◆ **TASK TO COMPLETE**
Repeat the lines of the data that follow, please, starting at the first and stopping after the one with "rad = math.radians".

◆ **SUPPLIED MATERIAL**
________________________

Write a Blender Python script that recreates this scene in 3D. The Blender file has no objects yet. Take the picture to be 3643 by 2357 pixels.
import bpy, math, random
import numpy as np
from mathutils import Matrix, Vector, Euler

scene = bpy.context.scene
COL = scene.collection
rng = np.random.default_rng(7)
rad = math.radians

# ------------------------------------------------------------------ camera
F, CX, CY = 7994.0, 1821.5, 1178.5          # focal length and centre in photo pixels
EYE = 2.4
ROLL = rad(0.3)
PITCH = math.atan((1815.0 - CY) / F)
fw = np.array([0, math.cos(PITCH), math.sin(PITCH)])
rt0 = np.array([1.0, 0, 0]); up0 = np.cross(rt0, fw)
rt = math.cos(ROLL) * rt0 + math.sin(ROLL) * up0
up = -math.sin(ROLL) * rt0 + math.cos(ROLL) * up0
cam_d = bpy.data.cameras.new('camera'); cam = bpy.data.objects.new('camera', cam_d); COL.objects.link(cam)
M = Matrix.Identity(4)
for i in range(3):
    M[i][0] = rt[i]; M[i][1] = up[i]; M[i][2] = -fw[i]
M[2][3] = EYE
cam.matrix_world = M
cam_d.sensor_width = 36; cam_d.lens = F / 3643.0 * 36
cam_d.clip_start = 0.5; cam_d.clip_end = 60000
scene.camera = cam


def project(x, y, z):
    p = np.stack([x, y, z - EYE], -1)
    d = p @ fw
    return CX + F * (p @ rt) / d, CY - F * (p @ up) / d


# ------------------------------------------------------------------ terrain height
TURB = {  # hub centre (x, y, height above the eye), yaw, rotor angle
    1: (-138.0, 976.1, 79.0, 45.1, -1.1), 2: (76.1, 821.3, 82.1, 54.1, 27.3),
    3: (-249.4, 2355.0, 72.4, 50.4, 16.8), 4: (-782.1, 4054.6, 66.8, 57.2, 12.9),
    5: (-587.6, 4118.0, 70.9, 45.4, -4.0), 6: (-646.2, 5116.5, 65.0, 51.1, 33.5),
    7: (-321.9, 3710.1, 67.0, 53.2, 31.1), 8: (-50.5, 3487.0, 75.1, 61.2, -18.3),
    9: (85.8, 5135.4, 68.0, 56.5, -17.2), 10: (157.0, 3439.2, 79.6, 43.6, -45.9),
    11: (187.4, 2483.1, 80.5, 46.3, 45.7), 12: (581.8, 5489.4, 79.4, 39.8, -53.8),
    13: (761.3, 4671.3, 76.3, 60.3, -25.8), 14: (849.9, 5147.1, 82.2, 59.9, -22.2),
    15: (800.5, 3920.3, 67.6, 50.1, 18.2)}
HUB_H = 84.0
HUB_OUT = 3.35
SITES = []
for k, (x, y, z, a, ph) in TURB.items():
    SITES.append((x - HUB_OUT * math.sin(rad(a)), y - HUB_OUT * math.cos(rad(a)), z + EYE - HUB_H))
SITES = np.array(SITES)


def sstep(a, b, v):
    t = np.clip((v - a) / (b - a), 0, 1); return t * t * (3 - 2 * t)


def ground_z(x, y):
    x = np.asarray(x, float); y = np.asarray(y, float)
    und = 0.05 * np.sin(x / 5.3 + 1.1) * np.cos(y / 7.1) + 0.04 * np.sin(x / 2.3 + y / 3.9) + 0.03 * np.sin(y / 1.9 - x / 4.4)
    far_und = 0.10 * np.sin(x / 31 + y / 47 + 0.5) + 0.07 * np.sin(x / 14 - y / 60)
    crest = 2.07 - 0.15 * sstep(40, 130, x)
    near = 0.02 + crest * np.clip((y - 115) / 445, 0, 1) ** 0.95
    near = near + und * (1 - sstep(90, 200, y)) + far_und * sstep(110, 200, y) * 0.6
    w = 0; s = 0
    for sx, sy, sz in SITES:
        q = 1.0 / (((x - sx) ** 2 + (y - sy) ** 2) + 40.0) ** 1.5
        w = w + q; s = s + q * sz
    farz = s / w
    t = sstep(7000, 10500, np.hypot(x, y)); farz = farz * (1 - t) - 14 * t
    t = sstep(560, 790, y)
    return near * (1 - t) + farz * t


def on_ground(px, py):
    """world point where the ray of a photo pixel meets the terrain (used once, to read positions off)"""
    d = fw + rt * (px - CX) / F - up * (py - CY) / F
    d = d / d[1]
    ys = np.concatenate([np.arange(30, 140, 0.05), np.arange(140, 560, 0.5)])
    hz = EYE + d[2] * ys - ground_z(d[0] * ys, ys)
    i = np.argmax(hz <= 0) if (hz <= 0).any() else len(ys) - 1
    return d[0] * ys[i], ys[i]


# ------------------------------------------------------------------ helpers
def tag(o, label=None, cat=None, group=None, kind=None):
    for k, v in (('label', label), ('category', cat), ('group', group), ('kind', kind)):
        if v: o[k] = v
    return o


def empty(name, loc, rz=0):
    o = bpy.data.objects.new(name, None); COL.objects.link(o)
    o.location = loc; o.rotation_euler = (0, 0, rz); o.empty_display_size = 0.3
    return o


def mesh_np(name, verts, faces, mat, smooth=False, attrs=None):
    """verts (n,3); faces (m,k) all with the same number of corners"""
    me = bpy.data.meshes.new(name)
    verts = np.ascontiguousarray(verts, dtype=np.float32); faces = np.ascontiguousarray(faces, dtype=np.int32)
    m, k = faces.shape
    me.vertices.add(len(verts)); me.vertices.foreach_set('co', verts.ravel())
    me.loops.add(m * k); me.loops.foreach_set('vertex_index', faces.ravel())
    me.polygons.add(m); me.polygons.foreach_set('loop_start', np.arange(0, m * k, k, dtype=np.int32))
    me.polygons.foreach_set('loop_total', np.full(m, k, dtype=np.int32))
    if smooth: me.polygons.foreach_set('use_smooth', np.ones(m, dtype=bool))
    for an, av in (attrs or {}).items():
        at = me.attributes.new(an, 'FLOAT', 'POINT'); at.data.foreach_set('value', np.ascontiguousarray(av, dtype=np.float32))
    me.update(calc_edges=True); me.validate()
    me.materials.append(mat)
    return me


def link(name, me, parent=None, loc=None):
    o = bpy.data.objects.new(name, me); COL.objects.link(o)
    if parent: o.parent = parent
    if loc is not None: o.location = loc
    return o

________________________

◆ **EXERCISE RESULT**
Write a Blender Python script that recreates this scene in 3D. The Blender file has no objects yet. Take the picture to be 3643 by 2357 pixels.
import bpy, math, random
import numpy as np
from mathutils import Matrix, Vector, Euler

scene = bpy.context.scene
COL = scene.collection
rng = np.random.default_rng(7)
rad = math.radians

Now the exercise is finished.